Transcribe all the entries word for word, omitting any pictures they contain.

GIVEN DATA:
::::

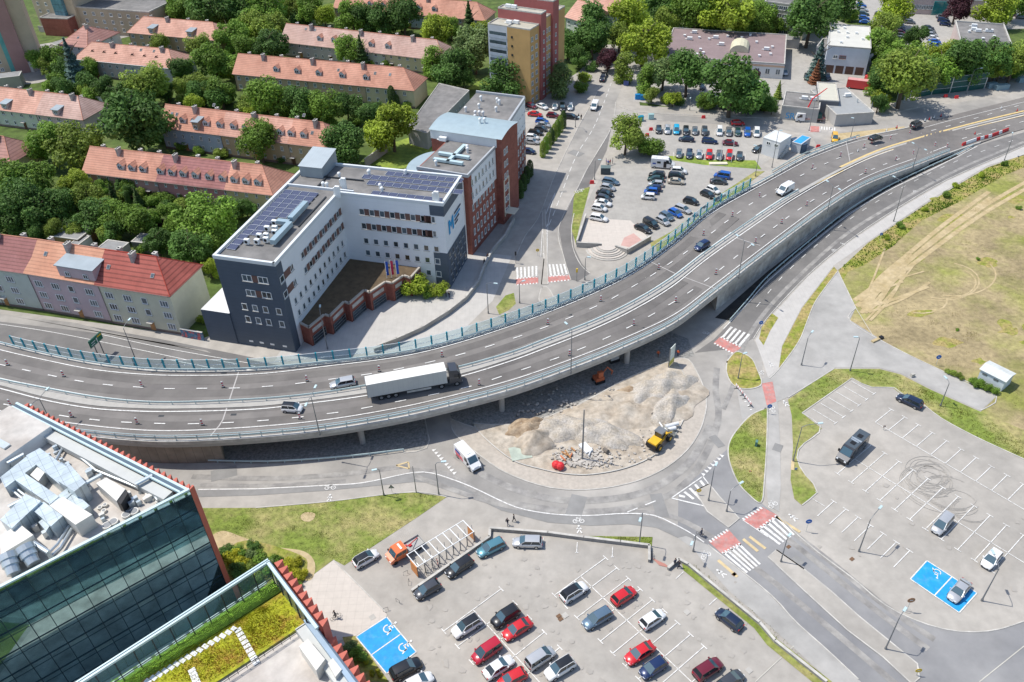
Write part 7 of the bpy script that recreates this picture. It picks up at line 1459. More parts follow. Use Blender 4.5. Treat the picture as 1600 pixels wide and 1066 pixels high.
zone('below the longest beige terrace', [(418, 155, 26, 'G'), (470, 164, 23, 'D'), (508, 170, 22, 'G'), (542, 168, 18, 'D'), (575, 183, 18, 'D'), (612, 152, 15, 'C', 'column'), (637, 163, 9, 'G', 'bush'), (612, 198, 32, 'L'), (540, 232, 29, 'D'), (447, 247, 11, 'D', 'bush'), (405, 222, 26, 'G'), (480, 145, 10, 'G', 'bush'), (555, 190, 12, 'G', 'bush'), (440, 175, 14, 'G'), (620, 158, 9, 'C', 'column'), (590, 170, 12, 'D', 'bush')])
zone('around the blue-walled terrace', [(207, 195, 42, 'D'), (252, 218, 12, 'D', 'bush'), (118, 232, 28, 'Y'), (75, 228, 24, 'G'), (55, 247, 16, 'G', 'bush'), (285, 228, 10, 'G', 'bush'), (345, 240, 11, 'Y', 'bush'), (345, 150, 16, 'D'), (370, 210, 12, 'D'), (148, 248, 12, 'G'), (312, 236, 9, 'G', 'bush')])
zone('in the garden above the front houses', [(22, 285, 28, 'G'), (62, 290, 24, 'G'), (32, 325, 28, 'D'), (14, 350, 22, 'D'), (60, 330, 26, 'D'), (95, 320, 18, 'D'), (118, 292, 18, 'L'), (100, 313, 15, 'D'), (137, 310, 17, 'Y'), (175, 303, 13, 'C', 'cone'), (214, 308, 13, 'C', 'cone'), (199, 310, 9, 'C', 'column'), (235, 316, 11, 'G', 'bush'), (262, 310, 12, 'G', 'bush'), (150, 340, 22, 'D'), (180, 343, 21, 'G'), (213, 350, 22, 'G'), (177, 362, 16, 'D'), (264, 333, 14, 'G'), (287, 323, 12, 'Y', 'bush'), (318, 345, 35, 'G'), (356, 330, 17, 'D'), (244, 378, 18, 'D'), (270, 356, 14, 'G', 'bush'), (298, 388, 26, 'D'), (328, 420, 13, 'L'), (315, 500, 8, 'L', 'bush'), (232, 340, 14, 'G'), (196, 330, 12, 'G', 'bush'), (160, 322, 14, 'Y'), (250, 350, 10, 'P', 'bush'), (384, 325, 12, 'D'), (55, 365, 14, 'D'), (120, 340, 12, 'G', 'bush'), (330, 380, 20, 'G'), (290, 305, 10, 'G', 'bush')])
zone('along the maroon-roofed terrace wall', [(150 + i * 22, 292 + i * 4.2 + (i % 3) * 3, 8 + (i % 4) * 1.2, 'GDYG'[i % 4], 'bush') for i in range(11)])
zone('behind the blue-walled terrace', [(262 + i * 24, 150 + (i % 3) * 5, 9 + (i % 3) * 2, 'GYDG'[i % 4], 'bush') for i in range(6)] + [(430 + i * 24, 190 + i * 4, 10, 'DGY'[i % 3], 'bush') for i in range(5)])
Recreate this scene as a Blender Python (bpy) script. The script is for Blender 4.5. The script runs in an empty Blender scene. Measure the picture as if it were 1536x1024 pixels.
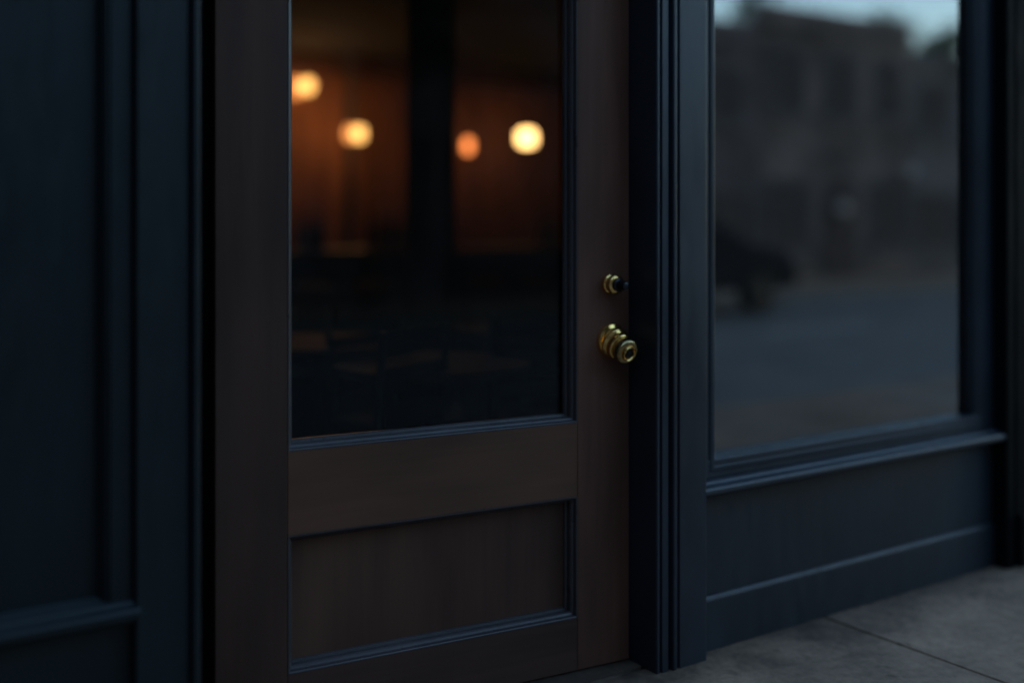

::::

TASK SOLUTION:
Write part 7 of the bpy script that recreates this picture. It picks up at line 1459. More parts follow. Use Blender 4.5. Treat the picture as 1600 pixels wide and 1066 pixels high.
zone('below the longest beige terrace', [(418, 155, 26, 'G'), (470, 164, 23, 'D'), (508, 170, 22, 'G'), (542, 168, 18, 'D'), (575, 183, 18, 'D'), (612, 152, 15, 'C', 'column'), (637, 163, 9, 'G', 'bush'), (612, 198, 32, 'L'), (540, 232, 29, 'D'), (447, 247, 11, 'D', 'bush'), (405, 222, 26, 'G'), (480, 145, 10, 'G', 'bush'), (555, 190, 12, 'G', 'bush'), (440, 175, 14, 'G'), (620, 158, 9, 'C', 'column'), (590, 170, 12, 'D', 'bush')])
zone('around the blue-walled terrace', [(207, 195, 42, 'D'), (252, 218, 12, 'D', 'bush'), (118, 232, 28, 'Y'), (75, 228, 24, 'G'), (55, 247, 16, 'G', 'bush'), (285, 228, 10, 'G', 'bush'), (345, 240, 11, 'Y', 'bush'), (345, 150, 16, 'D'), (370, 210, 12, 'D'), (148, 248, 12, 'G'), (312, 236, 9, 'G', 'bush')])
zone('in the garden above the front houses', [(22, 285, 28, 'G'), (62, 290, 24, 'G'), (32, 325, 28, 'D'), (14, 350, 22, 'D'), (60, 330, 26, 'D'), (95, 320, 18, 'D'), (118, 292, 18, 'L'), (100, 313, 15, 'D'), (137, 310, 17, 'Y'), (175, 303, 13, 'C', 'cone'), (214, 308, 13, 'C', 'cone'), (199, 310, 9, 'C', 'column'), (235, 316, 11, 'G', 'bush'), (262, 310, 12, 'G', 'bush'), (150, 340, 22, 'D'), (180, 343, 21, 'G'), (213, 350, 22, 'G'), (177, 362, 16, 'D'), (264, 333, 14, 'G'), (287, 323, 12, 'Y', 'bush'), (318, 345, 35, 'G'), (356, 330, 17, 'D'), (244, 378, 18, 'D'), (270, 356, 14, 'G', 'bush'), (298, 388, 26, 'D'), (328, 420, 13, 'L'), (315, 500, 8, 'L', 'bush'), (232, 340, 14, 'G'), (196, 330, 12, 'G', 'bush'), (160, 322, 14, 'Y'), (250, 350, 10, 'P', 'bush'), (384, 325, 12, 'D'), (55, 365, 14, 'D'), (120, 340, 12, 'G', 'bush'), (330, 380, 20, 'G'), (290, 305, 10, 'G', 'bush')])
zone('along the maroon-roofed terrace wall', [(150 + i * 22, 292 + i * 4.2 + (i % 3) * 3, 8 + (i % 4) * 1.2, 'GDYG'[i % 4], 'bush') for i in range(11)])
zone('behind the blue-walled terrace', [(262 + i * 24, 150 + (i % 3) * 5, 9 + (i % 3) * 2, 'GYDG'[i % 4], 'bush') for i in range(6)] + [(430 + i * 24, 190 + i * 4, 10, 'DGY'[i % 3], 'bush') for i in range(5)])
Recreate this scene as a Blender Python (bpy) script. The script is for Blender 4.5. The script runs in an empty Blender scene. Measure the picture as if it were 1536x1024 pixels.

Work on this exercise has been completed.